On the Continent, France’s official accounting agency warned on Thursday that France would need a severe dose of austerity in the form of spending cuts, saying the country could no longer rely on tax increases to fix its finances.

The state’s Court of Auditors noted that public finances had been held in check for several years through higher taxes and spending control. But it said the policy had reached its limits.

If the country’s budget deficit is to reach 3 percent of gross domestic product — the European Union target — by 2015, structural spending cuts “on the order of” 13 billion euros ($17 billion) will be needed in 2014, along with 15 billion euros of cuts in 2015, the report said.

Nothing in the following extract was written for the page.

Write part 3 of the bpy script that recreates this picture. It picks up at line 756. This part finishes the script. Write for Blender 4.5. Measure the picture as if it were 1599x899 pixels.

The challenge is to rein in public spending in a country with generous welfare and pension benefits and a bloated public sector. France’s social spending last year was among the highest in the world, at more than 30 percent of gross domestic product, according to Philippe d’Arvisenet, global chief economist at BNP Paribas. “It’s getting more difficult to afford this type of generosity,” he said.

Public spending made up 56.6 percent of gross domestic product last year, the auditors found, up from 55.9 percent in 2011 and just below the record high of 56.8 percent set in 2009. Tax receipts, meanwhile, rose to a record 45 percent of G.D.P. in 2012.

“Everyone agrees this is where the next effort has to come from,” Gilles Moëc, an economist at Deutsche Bank in London, said. Cuts on the scale suggested by the auditors are “doable,” he said, at just over 1 percent of G.D.P.

The government has essentially conceded the point in recent months, he said, but it has not provided any details about how it intends to go about doing it.

France’s problems partly result from the economic downturn. The French economy contracted by 0.2 percent in both the first quarter of this year and the last quarter of 2012. Insee, the national statistics institute, predicted last week that it would shrink by 0.1 percent this year.

The government’s forecasts are still more optimistic than some private forecasts. Standard Poor’s estimated Thursday that the French economy would shrink by 0.3 percent this year, before returning to growth with a 0.6 percent expansion in 2014.